Besides classroom learning, the CAMPUS Asia program enabled me to enrich my knowledge about the current social situations of South Korea. What surprised me most during my study abroad was South Korea’s protest culture. When I arrived in Seoul in September 2019, a peaceful candlelight demonstration was held at Seoul National University against the scandal over Justice Minister Cho Kuk. In addition, employees of the university’s student cafeteria temporarily suspended the dining room’s business to demand the improvement of their working conditions. As these examples show, it was common to see protest movements carried out in and outside the university. I was astonished and amazed by the South Korean people’s active involvement in those movements. Moreover, I witnessed the Boycott Japan movement organized by the South Korean public. With the deterioration of economic and diplomatic relations between the two countries, many South Korean people came to avoid buying Japanese products and cancel their trips to Japan. One of my Korean female friends told me that she is hesitant to travel to Japan even though she loves visiting Japanese historical sites and eating Japanese food. She was worried that others would judge and criticize about her trips to Japan through social media. Her story intrigued me to examine and write an essay about the motives, characteristics, and influences of the current tourism boycott movement happening in South Korea. In this way, the exchange program at SNU taught me the current social situations of South Korea.

Last but not least important, I made unforgettable memories with wonderful CAMPUS Asia students through various activities such as field trips and workshops. In December, we went on a field trip to Jeju island for three days. During our trip, we visited museums and villages to learn about the history and culture of the island. We also enjoyed eating seafood and black pork while drinking Soju and Makgeolli. (one student pointed out that the purpose of this trip was intensive learning/intensive eating). One of my happiest moments during this trip was when I talked with my Chinese friend while lying down on a comfortable sofa at a seaside cafe. We exchanged our opinions about each other`s culture, families, and future careers. This trip surely strengthened friendship with other CAMPUS Asia students. Throughout this program, I had a fantastic time with my friends going out to town and having lunch and dinner together. The CAMPUS Asia program enabled me to meet wonderful friends from Japan, China, and Korea whom I can trust and respect for the rest of my life. To conclude, the CAMPUS Asia Program has given me amazing academic and social experiences that I could have never gained from other programs. The CAMPUS Asia program has strengthened my determination to contribute to peacebuilding among the three countries.

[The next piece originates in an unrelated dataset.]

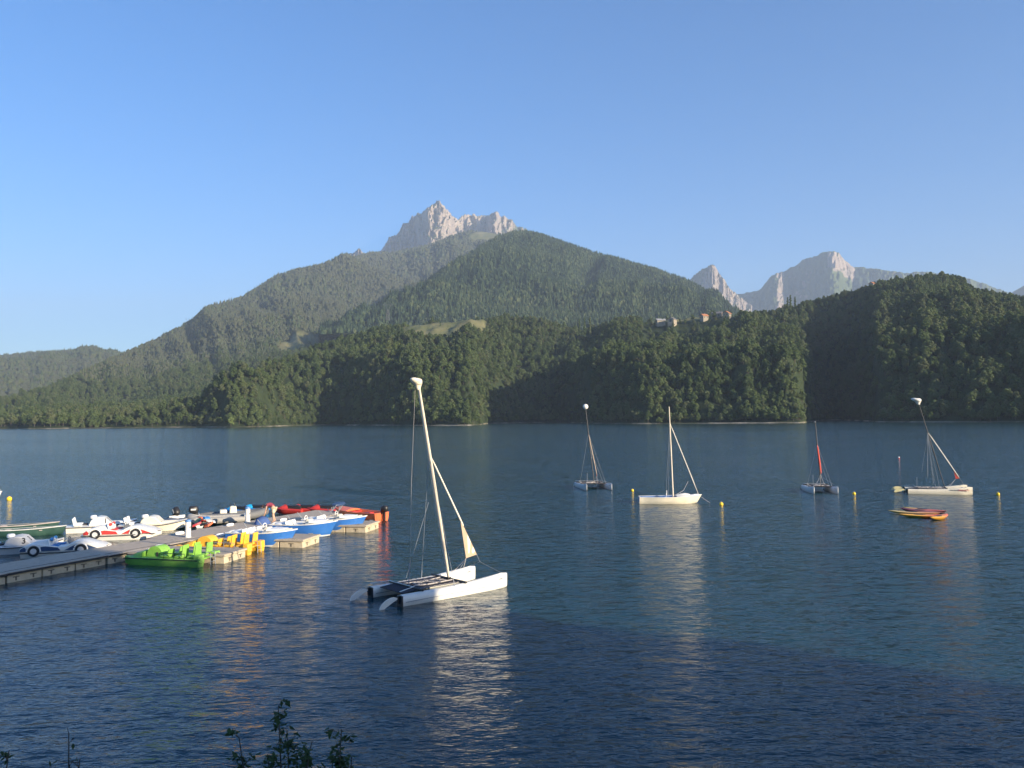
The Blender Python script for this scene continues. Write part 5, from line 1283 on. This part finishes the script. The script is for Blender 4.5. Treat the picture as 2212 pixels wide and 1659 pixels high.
def kayak(label, pa, pb, mat, z=.10, L=None):
    A = Wp(*pa); B_ = Wp(*pb); d = B_-A; Ln = L or d.length
    t = thing('kayak', label, 'kayak', ((A.x+B_.x)/2, (A.y+B_.y)/2, z), math.atan2(d.y, d.x), 'kayaks lashed together on the right')
    rr = []
    for i in range(15):
        u = i/14; x = -Ln/2+Ln*u; w = .36*max(.03, math.sin(math.pi*u)**.65); k = .07*abs(u-.5)**2*4; h_ = max(.12, math.sin(math.pi*u)**.5)
        rr.append([(x, w, .07+k), (x, w*.6, .07+.05*h_+k), (x, 0, .07+.07*h_+k), (x, -w*.6, .07+.05*h_+k), (x, -w, .07+k), (x, -w*.6, .07-.17*h_+k), (x, 0, .07-.20*h_+k), (x, w*.6, .07-.17*h_+k)])
    ho = MB().loft(rr).build('hull', mat, t, 50)
    MB().ell((-.15, 0, .135), (.42, .20, .02), 14, 6).build('seat_well', BLACK, t, 60)
    return t
kayak('dark red kayak at the back of the raft of kayaks', (1950, 1103), (2036, 1113), KR, .06, 3.6)
kayak('orange kayak showing its far edge behind the dark red one', (1965, 1101), (2030, 1107), KO, .02, 3.2)
kayak('olive yellow kayak reaching farthest left in the raft', (1919, 1109), (2030, 1115), KG, .08)
kayak('yellow kayak fading to red in the middle of the raft', (1942, 1117), (2040, 1119), KY, .08)
kayak('short-looking yellow and red kayak nearest the viewer in the raft', (2008, 1126), (2049, 1117), KY, .10, 2.6)
# buoys
def buoy(px, py, r, mat, lb):
    p = Wp(px, py+1.0); t = thing('mooring_buoy', lb, 'buoy', (p.x, p.y, 0), 0, 'mooring buoys')
    MB().ell((0, 0, r*.45), (r, r, r), 16, 10).build('ball', mat, t, 80)
    MB().tube([(.05*math.cos(q), 0, r*1.45+.06*math.sin(q)) for q in [i*math.pi/5 for i in range(11)]], .012, 5).build('ring', STEEL, t)
buoy(1366, 1060, .14, YBUOY, 'small yellow buoy between the grey catamaran and the dinghy')
buoy(1558, 1090, .16, YBUOY, 'yellow buoy just right of the cream dinghy')
buoy(1845, 1067, .14, YBUOY, 'flat yellow buoy right of the small dark-masted catamaran')
buoy(2156, 1068, .14, YBUOY, 'yellow buoy near the right edge beyond the cream catamaran')
buoy(124, 1149, .24, YBUOY, 'big yellow buoy at the tip of the green canoes')
buoy(20, 1079, .22, YBUOY, 'yellow buoy by the boat at the left edge')
p = Wp(1942, 991); t = thing('marker_buoy', 'small red and white marker buoy alone on open water', 'buoy', (p.x, p.y, 0)); MB().lathe([(.08, -.1), (.11, 0), (.11, .16)], k=14).build('float_body', REDP, t, 40); MB().lathe([(.10, .16), (.08, .28), (.03, .33)], k=14).build('top_cone', CUSH, t, 40)

# ------------------------------------------------------------------ person bending over on the walkway
SKIN = worn('skin', (.48, .29, .20), .6, .05, 10, 0); MAROON = worn('maroon_cloth', (.20, .03, .055), .85, .1, 10, .003); SHORT = worn('cream_cloth', (.66, .56, .38), .85, .08, 10, .003); HAIR = worn('dark_hair', (.05, .03, .03), .7, .2, 30, .003); BLUECL = worn('blue_cloth', (.05, .10, .26), .8, .15, 6, .004)
def skin_chain(name, verts, edges, radii, mat, parent, root=0, sub=2):
    me = bpy.data.meshes.new(name); me.from_pydata(verts, edges, []); me.materials.append(mat)
    o = link(name, me, parent)
    md = o.modifiers.new('skin', 'SKIN'); me.skin_vertices if hasattr(me, 'skin_vertices') else None
    if not me.skin_vertices:
        pass
    for i, r in enumerate(radii):
        sv = me.skin_vertices[0].data[i]; sv.radius = (r if hasattr(r, '__len__') else (r, r)); sv.use_root = (i == root); sv.use_loose = False
    md.use_smooth_shade = True
    s2 = o.modifiers.new('sub', 'SUBSURF'); s2.levels = sub; s2.render_levels = sub
    return o
def ensure_skin(me):
    import bmesh
    bm = bmesh.new(); bm.from_mesh(me); bm.verts.layers.skin.verify(); bm.to_mesh(me); bm.free()
def skinned(name, verts, edges, radii, mat, parent, root=0, sub=2):
    me = bpy.data.meshes.new(name); me.from_pydata(verts, edges, []); ensure_skin(me); me.materials.append(mat)
    o = link(name, me, parent)
    for i, r in enumerate(radii):
        sv = me.skin_vertices[0].data[i]; sv.radius = (r if hasattr(r, '__len__') else (r, r)); sv.use_root = (i == root)
    md = o.modifiers.new('skin', 'SKIN'); md.use_smooth_shade = True
    s2 = o.modifiers.new('sub', 'SUBSURF'); s2.levels = sub; s2.render_levels = sub
    return o
p = Wp(584, 1131, ZD)
t = thing('person', 'person in a maroon top and cream shorts bending over on the walkway', 'person', (p.x, p.y+.75, ZD), math.radians(185))
# local frame: +x is where the person faces (bends towards)
V = [(0, 0, .90), (.10, 0, 1.05), (.27, 0, 1.14), (.42, 0, 1.12), (.50, 0, 1.06), (.62, 0, .99), (.70, 0, .93),   # pelvis .. head
     (.40, .20, 1.10), (.44, .24, .82), (.52, .20, .58), (.55, .17, .48),                                      # left arm
     (.40, -.20, 1.10), (.46, -.25, .82), (.56, -.20, .60), (.60, -.17, .50),                                  # right arm
     (-.02, .10, .84), (.03, .12, .47), (-.04, .13, .08), (.10, .14, .03), (-.02, -.10, .84), (.05, -.13, .47), (-.06, -.14, .08), (.08, -.15, .03)]
E_ = [(0, 1), (1, 2), (2, 3), (3, 4), (4, 5), (5, 6), (3, 7), (7, 8), (8, 9), (9, 10), (3, 11), (11, 12), (12, 13), (13, 14), (0, 15), (15, 16), (16, 17), (17, 18), (0, 19), (19, 20), (20, 21), (21, 22)]
Rr = [.13, .125, .14, .12, .055, .095, .085, .065, .045, .035, .035, .065, .045, .035, .035, .095, .06, .04, .035, .095, .06, .04, .035]
bo = skinned('body', V, E_, Rr, SKIN, t)
sh = skinned('shirt', [V[0], V[1], V[2], V[3], V[7], (.42, .22, .98), V[11], (.42, -.22, .98)], [(0, 1), (1, 2), (2, 3), (3, 4), (4, 5), (3, 6), (6, 7)], [.145, .155, .165, .145, .085, .07, .085, .07], MAROON, t)
sh2 = skinned('shorts', [(0, 0, .92), (-.02, .10, .84), (.02, .12, .56), (-.02, -.10, .84), (.03, -.13, .56)], [(0, 1), (1, 2), (0, 3), (3, 4)], [.155, .125, .10, .125, .10], SHORT, t)
MB().ell((.66, 0, 1.015), (.13, .105, .105), 14, 10).build('hair', HAIR, bo, 80)
fc = MB().ell((.745, 0, .925), (.022, .018, .03), 8, 6).ell((.70, .105, .95), (.02, .012, .03), 6, 5).ell((.70, -.105, .95), (.02, .012, .03), 6, 5); fc.build('face_features', SKIN, bo, 80)
for s in (-1, 1):
    hm = MB(); hx, hy, hz = (.555, .17, .47) if s > 0 else (.605, -.17, .49)
    for k in range(4): hm.tube([(hx+.01+.006*k, hy+(k-1.5)*.022, hz-.01), (hx+.03, hy+(k-1.5)*.023, hz-.07+.006*abs(k-1.5)), (hx+.01, hy+(k-1.5)*.021, hz-.105+.01*abs(k-1.5))], [.011, .010, .008], 6)
    hm.tube([(hx-.02, hy-s*.035, hz), (hx-.01, hy-s*.06, hz-.05)], [.013, .009], 6); hm.build('fingers', SKIN, bo, 60)
p2 = Wp(566, 1133, ZD)
o = MB().loft([[(x, y*w*(1+.15*math.sin(5*x+y*3)), .0+z*h) for y, z in ((.5, 0), (.46, .6), (.2, 1), (-.2, .9), (-.46, .6), (-.5, 0))] for x, w, h in ((-.45, .3, .12), (-.3, .6, .38), (0, .7, .52), (.3, .62, .46), (.5, .25, .14))]).build('canvas_cover', BLUECL, None, 60)
o.location = (p2.x, p2.y, ZD); o.rotation_euler = (0, 0, .5); tag(o, 'crumpled blue canvas cover at the hands of the bending person', 'cover')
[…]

Some students who are reading my essay might think that studying abroad in two countries would be hard and disadvantageous considering the job-hunting seasons, but I would like to emphasize that the CAMPUS Asia program will help you build the foundation of your future career if you are passionate about studying East Asian relations. To promote mutual understanding and maintain peaceful relations among Japan, China, and Korea, I hope more students will take part in this fascinating program.